Steiner told Thomson Reuters Foundation the move "should have significance because when civil society makes such a gesture, it is something that speaks to the level of frustration, impatience (and) lack of comprehension as to why governments are still struggling on some of the fundamental negotiating parameters".

Negotiators are working to lay the basis for a new accord that is due to be agreed in 2015, but few concrete steps have emerged so far. Rich countries have also been criticised for failing to say how they will cut their emissions in the short-term or boost climate aid towards a promised $100 billion a year by 2020. In addition, some have been blocking the establishment of a mechanism to help poorer nations cope with climate-related losses and damage.

Steiner said there was "passion" in the negotiating halls, but those hammering out details on behalf of their governments had not been given a political mandate to move forward.

"The negotiating process is trapped because (negotiations now) … clearly have more to do with how to manage expectations than to raise ambition levels," he said on the sidelines of the climate conference.

"Negotiators need to return home and brief their political leaders that unless there is a different framework that emerges for negotiations - and perhaps a different perspective is taken on the issues that, at the moment, are seen as pieces on a chess board - it will be very tough to see a significant agreement emerging by 2015," Steiner added.

The United Nations climate change secretariat is "providing the world with the optimal stage on which to work towards an agreement", he said, but national and regional interests were thwarting progress.

"It is from national positions … that an agreement that is meaningful in terms of the (climate) science will flow, and therein lies the greatest challenge right now," he said.

'HUMAN SOLIDARITY'

Ed Davey, the UK's secretary of state for energy and climate change, was more dismissive of the action by civil society groups. "I don't think their walkout affects the talks," he said.

But former Irish President Mary Robinson, president of the Mary Robinson Foundation-Climate Justice, said it was through public pressure that political leaders would be motivated to act on climate change.

"The climate change issue needs human solidarity," she said in an emailed response to the NGO walkout from the climate talks.

"We need a movement of young people, women, trade unions, indigenous peoples; we need the whole world to come together, to mobilise, to create constituencies of demand at the national level so that when their political leaders come together at (Ban Ki-Moon's) Climate Summit in September 2014, they make commitments on the scale needed to solve this global problem.

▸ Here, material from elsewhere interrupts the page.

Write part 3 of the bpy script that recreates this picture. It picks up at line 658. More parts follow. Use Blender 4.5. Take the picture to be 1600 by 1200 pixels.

And if the political leaders fail to do so, they need to know that their constituents will hold them to account.”

Not all non-governmental delegates quit the talks on Thursday. Some environment and development groups, including CARE International and Christian Aid, remained to continue tracking the negotiations.

Saleemul Huq, director of the Dhaka-based International Centre for Climate Change and Development - which works closely with least developed countries (LDCs) - said the talks were the only place where the poorest nations had real influence on climate change issues.

"We accept that the process is bad, and doesn't deliver - but this is the only place where the LDCs have a seat at the table, and so we can't abandon it," he told Thomson Reuters Foundation.

The chair of the U.N. negotiations, Marcin Korolec - who was dismissed as Poland's environment minister on Wednesday in a government reshuffle – said he regretted that some non-governmental organisations (NGOs) had quit the talks.

“The climate conference and NGOs share common goals  – all of us want to ensure effective climate protection,” he said in a statement. “I hope that the voice of NGOs will remain present in the discussion on how to solve the most important problems of our planet.”

The groups that walked out vowed they would be back at next year’s talks in Peru. "We are now focusing on mobilising people to push our governments to take leadership for serious climate action," they said in a statement. "We will return … in Lima to hold our governments accountable to the vision of a sustainable and just future."